**SET EXERCISE**: How many lines hold the string "picture"? Reply with the number alone.

**GIVEN INFORMATION**:
—————
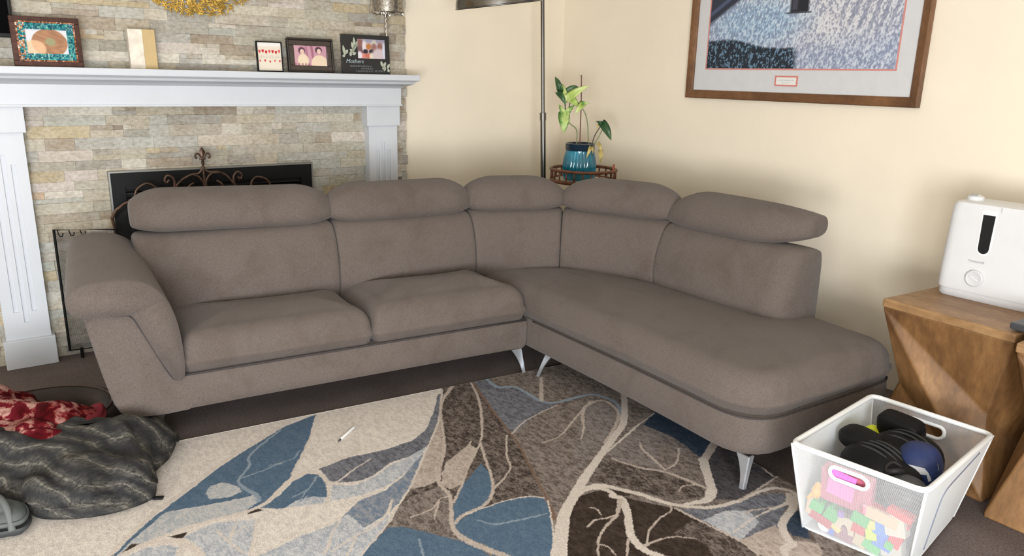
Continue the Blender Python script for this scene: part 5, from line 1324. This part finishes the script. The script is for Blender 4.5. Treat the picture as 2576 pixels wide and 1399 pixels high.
obj('side_mark', patch([(.80, .46), (.88, .40), (.96, .12), (.88, .10)]), M('grey_print', (150, 158, 166), .5), t)
o = obj('padded_glove', ellipsoid((2.080, .905, .215), (.058, .060, .046), Matrix.Rotation(R(-12), 3, 'Y'), pw=.9), M('charcoal_vinyl', (62, 66, 68), .45), None, True)
tag(o, 'charcoal rounded glove end pressed against the front mesh of the bin', 'glove', GG)
t = thing('padded_glove', 'black glove with a loop strap lying just inside the front rim of the bin', 'glove', (2.13, .965, .16), GG)
obj('mitt', ellipsoid((2.125, .955, .212), (.072, .066, .054), Matrix.Rotation(R(-10), 3, 'Y'), pw=.85), m_glove, t, smooth=True)
obj('loop_strap', tube([Vector((2.100 + .026 * math.cos(a), .955 + .022 * math.sin(a), .262 + .006 * math.sin(a * 2))) for a in [k / 24 * 2 * math.pi for k in range(24)]], .0055, 6, True, flat=1.5), M('dark_strap', (34, 32, 34), .6), t, smooth=True)
o = obj('ball', ellipsoid((2.345, 1.155, .225), (.03, .03, .03)), M('lime_ball', (206, 212, 40), .5), None, True); tag(o, 'lime yellow ball peeking between the two black cuffs in the bin', 'ball')
o = obj('toy_box', box((2.24, 1.02, .075), (.30, .24, .11), .008, 2, Matrix.Rotation(R(6), 3, 'Z')), M('mauve_board', (128, 108, 122), .7), None); tag(o, 'dusky mauve box filling the bottom of the bin behind the blocks', 'toy box')

# ================================================================== LEFT FOREGROUND: BED, BLANKETS, SLIPPER
def smooth_outline(P, step=.02):
    return [Vector((p.x, p.y)) for p in round_poly([(p.x, p.y) for p in spline([Vector((a, b_, 0)) for a, b_ in P], 5, True)], .004, 1, step)]
t = thing('pet_bed', 'low round dark brown padded bed on the carpet under the blankets', 'pet bed', (.12, 3.12, 0))
obj('bolster', tube([Vector((.10 + .24 * math.cos(a), 3.10 + .22 * math.sin(a), .058)) for a in [k / 48 * 2 * math.pi for k in range(48)]], .058, 14, True), M('dark_brown_suede', (52, 42, 38), .7, var=.2, scale=12, bmp=.2), t, smooth=True)
obj('piping', tube([Vector((.10 + .243 * math.cos(a), 3.10 + .223 * math.sin(a), .117)) for a in [k / 64 * 2 * math.pi for k in range(64)]], .0035, 6, True), M('brown_piping', (84, 68, 58), .6), t, smooth=True)
obj('cushion', lathe([(.001, 0), (.2, 0), (.2, .04), (.12, .055), (.001, .06)], (.10, 3.10, 0), 40), M('dark_bed_cushion', (44, 38, 36), .9), t, smooth=True)

def plush():
    mt, nt, b = nodes('striped_plush'); b.inputs['Roughness'].default_value = .95; b.inputs['Specular IOR Level'].default_value = .1; b.inputs['Sheen Weight'].default_value = .15
    tc = nt.nodes.new('ShaderNodeTexCoord'); wv = nt.nodes.new('ShaderNodeTexWave'); wv.wave_type = 'BANDS'; wv.bands_direction = 'DIAGONAL'
    wv.inputs['Scale'].default_value = 5.5; wv.inputs['Distortion'].default_value = 11.0; wv.inputs['Detail'].default_value = 2.5; wv.inputs['Detail Scale'].default_value = .9
    nt.links.new(tc.outputs['Object'], wv.inputs['Vector'])
    r = ramp(nt, wv.outputs['Fac'], [(.0, (34, 34, 38)), (.22, (58, 56, 55)), (.60, (92, 88, 81)), (.93, (98, 93, 86)), (.985, (150, 144, 132))])
    n = tex(nt, 85, 6, .8, stretch=(.6, 2.2, 1)); r2 = ramp(nt, n.outputs['Fac'], [(.42, (52, 52, 58)), (.56, (255, 255, 255))])
    nt.links.new(mixc(nt, r.outputs[0], r2.outputs[0], .9, 'MULTIPLY'), b.inputs['Base Color']); bump(nt, b, n.outputs['Fac'], 1.0, .012); return mt
def heap(name, P, sk, hfun, mat_, z0=.004, r=.055, amp=.03, fq=7.0, seed=0.0, nt=20, fold=.02, fdir=(1, 1)):
    ol = smooth_outline(P)
    def dsp(v):
        up_ = max(0.0, min(1.0, (v.z - z0) / .06)); q = Vector((v.x * fq, v.y * fq, seed))
        fo = abs(math.sin((v.x * fdir[0] + v.y * fdir[1]) * 16 + 2.6 * noise.noise(Vector((v.x * 4, v.y * 4, seed + 3))))) ** .7
        dz_ = amp * noise.noise(q) + amp * .45 * noise.noise(q * 2.3) + fold * (fo - .5)
        return Vector((v.x + up_ * .012 * noise.noise(Vector((v.x * 14, v.y * 14, v.z * 14 + seed))), v.y + up_ * .012 * noise.noise(Vector((v.x * 14, v.y * 14, v.z * 14 + seed + 9))), max(z0, v.z + dz_ * up_)))
    g = pillow(ol, sk, z0, z0 + r + .04, r, hfun, .012, disp=dsp, nt=nt, under=.01)
    return obj(name, g, mat_, None, True)
o = heap('throw_blanket', [(.495, 2.79), (.465, 2.67), (.395, 2.58), (.375, 2.50), (.345, 2.40), (.20, 2.385), (.05, 2.46), (-.02, 2.58), (-.20, 2.72), (-.30, 2.95), (-.10, 3.02), (.12, 3.0), (.27, 2.97), (.40, 2.89)],
         [(-.05, 2.78), (.15, 2.72), (.30, 2.70)], .05, plush(), .0125, r=.075, amp=.04, fq=6.5, seed=1.3, fold=.03, fdir=(.8, .6), nt=26)
tag(o, 'dark grey striped plush throw blanket heaped on the rug', 'blanket')
def floral():
    mt, nt, b = nodes('red_floral_cloth'); b.inputs['Roughness'].default_value = .9; b.inputs['Specular IOR Level'].default_value = .1
    n = tex(nt, 25, 2.5, .6, dist=.6); n2 = tex(nt, 60, 3, .6, dist=.4); n3 = tex(nt, 6, 2)
    r = ramp(nt, n.outputs['Fac'], [(.46, (168, 130, 120)), (.50, (138, 62, 62)), (.54, (98, 22, 32)), (.70, (82, 16, 26))])
    r2 = ramp(nt, n2.outputs['Fac'], [(.42, (150, 30, 40)), (.5, (255, 255, 255))]); r3 = ramp(nt, n3.outputs['Fac'], [(.52, (255, 255, 255)), (.64, (170, 70, 74))])
    c = mixc(nt, r.outputs[0], r2.outputs[0], .5, 'MULTIPLY'); c = mixc(nt, c, r3.outputs[0], .9, 'MULTIPLY')
    nt.links.new(c, b.inputs['Base Color']); bump(nt, b, n2.outputs['Fac'], .2, .003); return mt
t = thing('floral_blanket', 'red and cream floral blanket crumpled over the pet bed and grey throw', 'blanket', (.05, 2.95, .1))
def reparent(o_, p_, nm):
    o_.name = nm; o_.location = o_.location - p_.location; o_.parent = p_; ORG[o_] = ORG[p_]
mf = floral(); mred = M('deep_red_binding', (112, 20, 32), .85, var=.12, scale=14)
a = heap('cloth', [(.265, 2.88), (.245, 2.76), (.14, 2.68), (.04, 2.69), (-.16, 2.80), (-.24, 3.0), (-.16, 3.25), (.00, 3.28), (.085, 3.14), (.11, 2.98), (.16, 2.92)], [(-.06, 3.06), (0, 2.92), (.12, 2.82)], .05, mf, .10, r=.045, amp=.022, fq=7, seed=5.1, fold=.028, fdir=(.4, .9))
reparent(a, t, 'cloth')
b_ = heap('binding', [(.285, 2.89), (.262, 2.80), (.205, 2.70), (.185, 2.71), (.225, 2.79), (.245, 2.90)], [(.245, 2.84), (.215, 2.75)], .004, mred, .120, r=.018, amp=.012, fq=9, seed=5.1, fold=.012, nt=6)
reparent(b_, t, 'red_binding'); b_['label'] = 'plain deep red binding'
m_slip = M('grey_slipper_fabric', (84, 89, 89), .75, var=.08, scale=30)
t = thing('slipper', 'grey padded slipper at the lower left picture edge beside the plush throw', 'slipper', (-.06, 2.45, .012))
sole = round_poly([(-.20, 2.44), (.0, 2.395), (.022, 2.44), (.018, 2.51), (-.04, 2.57), (-.20, 2.58)], .03, 5, .02)
obj('sole', pillow(sole, [(-.12, 2.5), (-.04, 2.48)], .0125, .04, .01, .002, .002, nt=3), M('dark_sole', (58, 60, 62), .7), t, smooth=40)
obj('upper', pillow([p.lerp(Vector((-.08, 2.48)), .06) for p in sole], [(-.14, 2.5), (-.05, 2.48)], .036, .085, .035, .02, .004, nt=8), m_slip, t, smooth=True)
obj('instep_band', tube(spline([(-.03, 2.40, .04), (-.035, 2.44, .095), (-.05, 2.50, .105), (-.07, 2.56, .07), (-.07, 2.58, .04)], 6), .010, 8), M('grey_band', (98, 102, 101), .7), t, smooth=True)
t = thing('pen', 'short white pen lying on the cream part of the rug', 'pen', (1.045, 2.49, .012))
p0, p1 = Vector((.995, 2.452, .0165)), Vector((1.094, 2.53, .0165)); d = (p1 - p0)
obj('barrel', tube([p0 + d * .14, p0 + d * .97, p1], [.0052, .0052, .004], 12), M('bright_white_barrel', (250, 251, 252), .3), t, smooth=40)
obj('tip', tube([p0, p0 + d * .07, p0 + d * .15], [.0008, .0026, .0052], 10), M('pen_tip_grey', (60, 62, 66), .4), t, smooth=40)
o = obj('fabric_tag', box((.362, 2.405, .0155), (.032, .020, .006), .003, 2, Matrix.Rotation(R(-30), 3, 'Z')), m_blackmatte, None); tag(o, 'small black tag on the rug at the edge of the plush throw', 'tag')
—————
**WRITTEN SOLUTION**: 2